Saltcoats Castle from the east

Built in the late 16th Century by Patrick Livingtoun, this imposing house was occupied by the Hamilton family until around 1800. For the next few years it was used as a handy source of free masonry by local builders, with nature also playing its part in the building’s gradual dilapidation. Its courtyard is now filled with bushes and grass, trees pushing up through the once-proud sandstone walls.

Saltcoats Castle

The boards which once blocked the gates to the castle courtyard have long since been pulled down, allowing entry to those who are brave (or foolish) enough to wander through the precarious ruins. Dark doorways into shadowy undercrofts can be seen through the undergrowth, and in one corner it is possible to peer into the murky depths of a barrel vaulted basement below, a space which once probably housed the castle’s kitchen. The remaining walls of the tower look solid enough at their base, but towards the top large cracks and gaps between the stones suggest that they are far from stable.

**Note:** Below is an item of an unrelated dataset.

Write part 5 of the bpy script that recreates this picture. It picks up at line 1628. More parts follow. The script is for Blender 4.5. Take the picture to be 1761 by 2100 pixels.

The overgrown, crumbling walls of Saltcoats Castle

Saltcoats Castle is a place brimming with atmosphere. There’s something maudlin about its slow descent into ruin, but something wonderful about it too. This is the kind of castle that inspired the 18th Century passion for ruins, which resulted in wealthy land owners constructing their own ruined ‘Gothick follies’ as decoration for their landscaped gardens and estates. Standing beside its craggy, overgrown walls, surrounded by the wide open vistas and rich farmland of East Lothian, it is easy to see why the Romantics found magic in such places. Unlike the many better-known castles nearby which are open to the public, with their gift shops and car parks, Saltcoats retains that air of romance. It’s sad perhaps that such a historic building has been left to fall into such a fragile state, but I can’t help but be slightly glad that Saltcoats remains virtually untouched, totally unrestored and ever so slightly magical.